In brazing and soldering tubing, we have a few things we need to accomplish to make a proper connection:

  1. We can’t overheat the joint to the point that it overheats the base metal or the flux where applicable
  2. We must bring the entire joint above the melting temperature of the brazing alloy
  3. We must draw the alloy deep into the joint

New techs often underheat, overheat, or take too long to complete a joint because they don’t use visual cues to apply the alloy at the proper time.

Every metal and alloy responds a little differently, but we always use indicators of some sort to know when to start and stop.

Some things you need to know before making a connection are:

  • What is the melt temperature of the base metal?
  • What is the working temperature of the alloy?
  • Is flux required, and is it external or integral to the alloy you are using?
  • What is the thermal conductivity of the metals?

Most metals we work with will respond to heat in the same way with a color change shown in a color chart. Notably, aluminum will show no change in color before it hits its melt point.

Copper to Copper

Copper to copper connections require no flux when rods that contain phosphorus are used. This is why rods using a small amount of silver with the remainder of the rod being made of copper and phosphorus are common.

Most of these phos/copper alloys have a working temperature around 1200°F and copper has a melting temperature of around 1950°. A quick look at a technical color chart will show you that a good brazing indicator would be copper in the “cherry” range of 1175 – 1275° when applying the rod.

Copper to Brass 

Brass is a metal that is made up of a mixture of copper and zinc. Brass has a lower melting point than copper but is great for casting, so many valves and other refrigeration components will be made of brass. It is preferable to use a high silver content alloy with either an external flux or a flux coated rod.

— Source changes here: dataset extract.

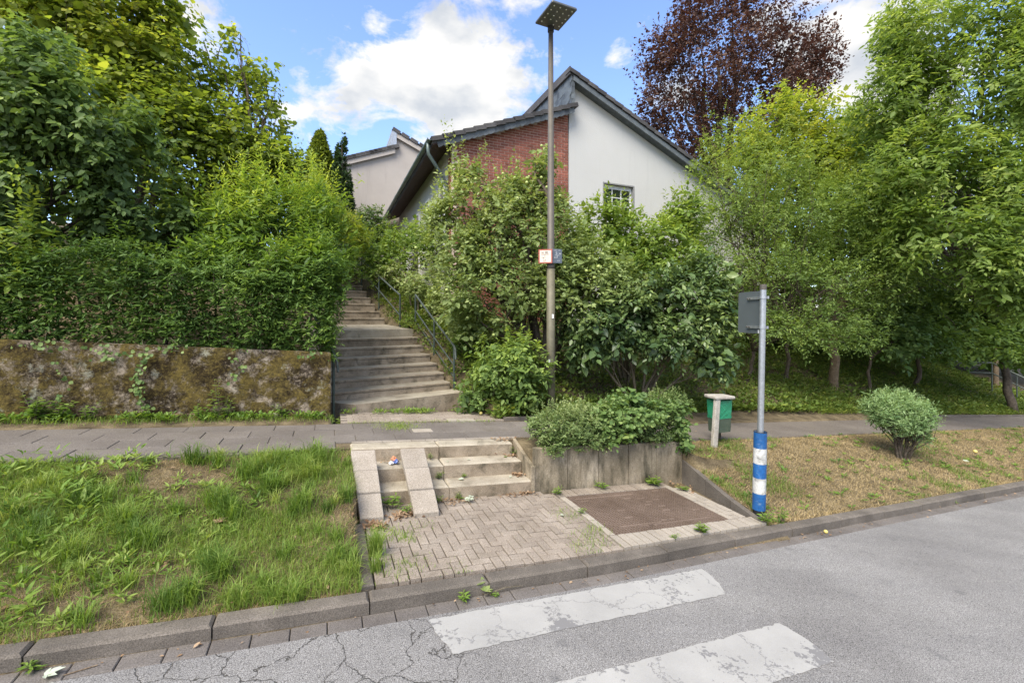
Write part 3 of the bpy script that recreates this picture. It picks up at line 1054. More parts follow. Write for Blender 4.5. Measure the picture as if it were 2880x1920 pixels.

You will then heat up both sides of the joint until you see the proper color on the copper, and to a lesser extent in the brass as well. The flux will also act as an indicator because it will go completely clear and flat, giving both base metals a “wetted” look at about 1100°F (for most appropriate fluxes). Both the color change and the clear flux can act as indicators that the temperature is correct on copper to brass.

Copper or Brass to Steel 

Working with copper or brass to steel will definitely require a brazing alloy with no phosphorus and flux. Steel changes color in much the same way as copper but it has less thermal conductivity, which means that the heat you apply tends to concentrate in one spot rather that travel the way it does with copper. Steel doesn’t melt until 2500° but the working range for the flux is generally 1100° – 1600° (depending on brand/type), so you can easily overheat the flux when working with steel as well as bump into the copper melting temperature of 1950° if you aren’t careful.

When working with copper or brass to steel use the metal color in that “cherry” zone as well as the quiet, clear flux as an indicator of proper brazing temperature.

Aluminum

Aluminum gives you no indication of when it’s going to melt, which makes it more tricky to work with. It also melts at 1220°, which means that if you are working with aluminum to other metals you are in the danger zone as soon as there is any redness in the other metals. In brazing aluminum to aluminum, patching aluminum or working with aluminum to other metals, you need to rely heavily on the aluminum flux to tell you when it is time to apply the alloy.

In all cases we are looking for visual cues rather that overheating and damaging the base material or burning flux or underheating and globbing up rod onto the joint.